#### What you have to do:
Write out each line exactly as given. Leave the pictures out of your copy.

#### Data block:
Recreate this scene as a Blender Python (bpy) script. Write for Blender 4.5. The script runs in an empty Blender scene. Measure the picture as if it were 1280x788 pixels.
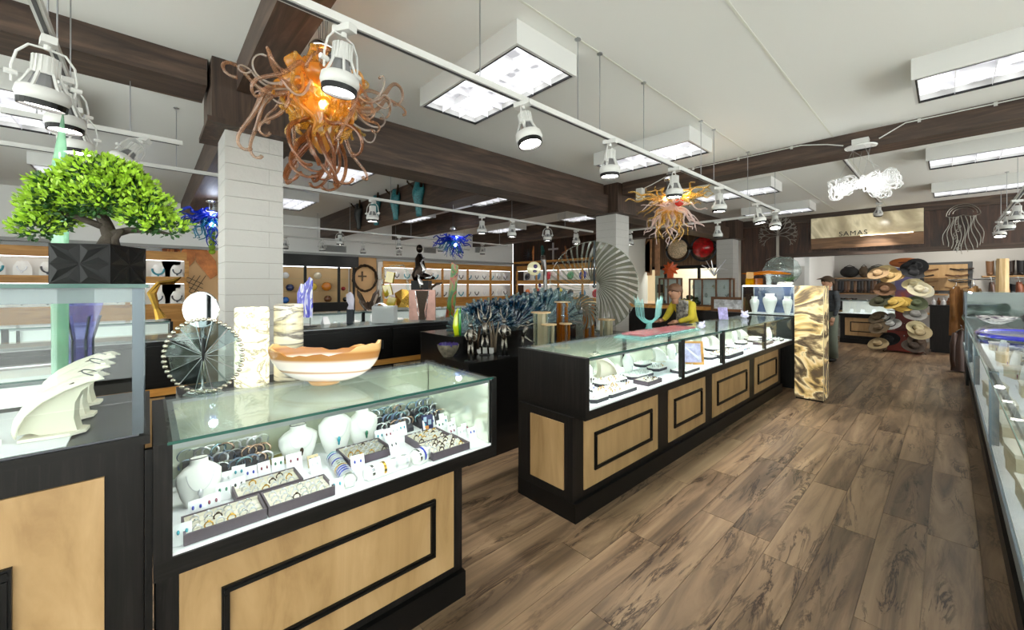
import bpy, bmesh, math, random
from mathutils import Vector, Matrix
S = bpy.context.scene
C = S.collection
PI = math.pi
# ---------------------------------------------------------------- camera
H = 1.5
YAW = math.radians(47.6)
cd = bpy.data.cameras.new('camera'); cam = bpy.data.objects.new('camera', cd); C.objects.link(cam)
cd.sensor_width = 36; cd.lens = 14.0; cd.shift_y = -37/1280; cd.clip_start = .05
cam.location = (0, 0, H); cam.rotation_euler = (PI/2, 0, YAW-PI/2)
S.camera = cam
# ---------------------------------------------------------------- world and exposure
w = bpy.data.worlds.new('world'); S.world = w; w.use_nodes = True
w.node_tree.nodes['Background'].inputs[0].default_value = (1, .98, .95, 1)
w.node_tree.nodes['Background'].inputs[1].default_value = 3.2
S.view_settings.view_transform = 'Standard'; S.view_settings.look = 'None'
S.view_settings.gamma = 1; S.view_settings.use_curve_mapping = False
S.view_settings.exposure = 0.98
S.cycles.transparent_max_bounces = 32
TROFFER = 1.5       # emission of the fluorescent ceiling lights
CASE_LED = 16.0     # emission of the light strips in the glass cases
SPOT_W = 30.0       # watts of one track spotlight
def area_lamp(name, loc, sx, sy, watts, parent=None, col=(1, .98, .95)):
    l = bpy.data.lights.new(name, 'AREA'); l.shape = 'RECTANGLE'; l.size = sx; l.size_y = sy; l.energy = watts; l.color = col
    o = bpy.data.objects.new(name, l); C.objects.link(o); o.location = loc; o.parent = parent
    return o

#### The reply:
Recreate this scene as a Blender Python (bpy) script. Write for Blender 4.5. The script runs in an empty Blender scene. Measure the picture as if it were 1280x788 pixels.
import bpy, bmesh, math, random
from mathutils import Vector, Matrix
S = bpy.context.scene
C = S.collection
PI = math.pi
# ---------------------------------------------------------------- camera
H = 1.5
YAW = math.radians(47.6)
cd = bpy.data.cameras.new('camera'); cam = bpy.data.objects.new('camera', cd); C.objects.link(cam)
cd.sensor_width = 36; cd.lens = 14.0; cd.shift_y = -37/1280; cd.clip_start = .05
cam.location = (0, 0, H); cam.rotation_euler = (PI/2, 0, YAW-PI/2)
S.camera = cam
# ---------------------------------------------------------------- world and exposure
w = bpy.data.worlds.new('world'); S.world = w; w.use_nodes = True
w.node_tree.nodes['Background'].inputs[0].default_value = (1, .98, .95, 1)
w.node_tree.nodes['Background'].inputs[1].default_value = 3.2
S.view_settings.view_transform = 'Standard'; S.view_settings.look = 'None'
S.view_settings.gamma = 1; S.view_settings.use_curve_mapping = False
S.view_settings.exposure = 0.98
S.cycles.transparent_max_bounces = 32
TROFFER = 1.5       # emission of the fluorescent ceiling lights
CASE_LED = 16.0     # emission of the light strips in the glass cases
SPOT_W = 30.0       # watts of one track spotlight
def area_lamp(name, loc, sx, sy, watts, parent=None, col=(1, .98, .95)):
    l = bpy.data.lights.new(name, 'AREA'); l.shape = 'RECTANGLE'; l.size = sx; l.size_y = sy; l.energy = watts; l.color = col
    o = bpy.data.objects.new(name, l); C.objects.link(o); o.location = loc; o.parent = parent
    return o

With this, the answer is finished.